Dr. James Stephen said he performed an autopsy that showed Gyoba died as a result of massive head injuries.

Stephen found five bone fragments and multiple fracture lines on the right side of Gyoba’s skull.

“I found 10 or more pieces of this jigsaw-like skull fracture,” he said.

“There are multiple fractures at the base of the skull and multiple fractures on the upper part of the globe on the skull.”

Stephen said he found eight areas of injury on Gyoba’s body, likely the result of more than six blows, likely with a shovel or perhaps a shovel and an axe or a pipe.

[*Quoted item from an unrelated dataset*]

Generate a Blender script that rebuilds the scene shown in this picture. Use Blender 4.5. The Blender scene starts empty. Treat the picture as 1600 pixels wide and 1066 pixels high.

He said Gyoba’s mouth had been filled with dirt prior to his death.

“I believe there is good evidence he was alive when the dirt was put in his mouth," he said.

“He swallowed some of the dirt. Dirt was found in his esophagus. He breathed some of the dirt. Dirt was found in his airways.”

Stephen said he believed Gyoba was likely unconscious when he ingested the dirt.

Gyoba’s widow has told court that Shane Gyoba’s arrival in Ashcroft 15 years ago turned her life upside down.

Barb Gyoba said Shane Gyoba’s father died before he was a teenager and that when he was 14, he moved from Saskatoon to live with the couple.

Gyoba said the accused had been in trouble with the law in Saskatoon and was on probation when he came to Ashcroft.

At that point in her testimony, Shane Gyoba interrupted his aunt, saying, “Don’t confuse me and Ed. Don’t confuse myself as your son.”

Each time she was interrupted, despite a request from Justice Dev Dley to "remain quiet," Barb Gyoba held her hand up to block her nephew from her view.

Gyoba described her nephew as a happy kid who changed in high school, becoming "the boss of the school" and that a teacher let him teach a class.

Barb Gyoba said his aggressive personality took a toll on her, eventually leading to a nervous breakdown before she moved out of the house.

“It was nerve wracking because my husband protected me from him."

Ed Gyoba remained in the house with the accused and the pair spent a lot of time in a shop on the property, she testified.

“They would sit on either side of a wood stove in reclining chairs and Shane would talk and Eddy would listen — for hours, days."

Court heard that weeks before he was killed, Ed Gyoba became fed up with Shane Gyoba.

“Eddy came over and he had a hammer out and he said, ‘This is it, he’s got to get out,’” Barb Gyoba said.

“Shane said, ‘It’s my house. Why would I move out?’ But, Ed owned the house.”

Gyoba said she and her husband had agreed to meet for lunch on June 2, 2014 but that when she got to the house, she saw crime-scene tape.

“The sergeant came over, he saw me there, and he said, ‘We talked about this, didn’t we?’

“We did talk about it, a year ago, about Shane doing something,” she said.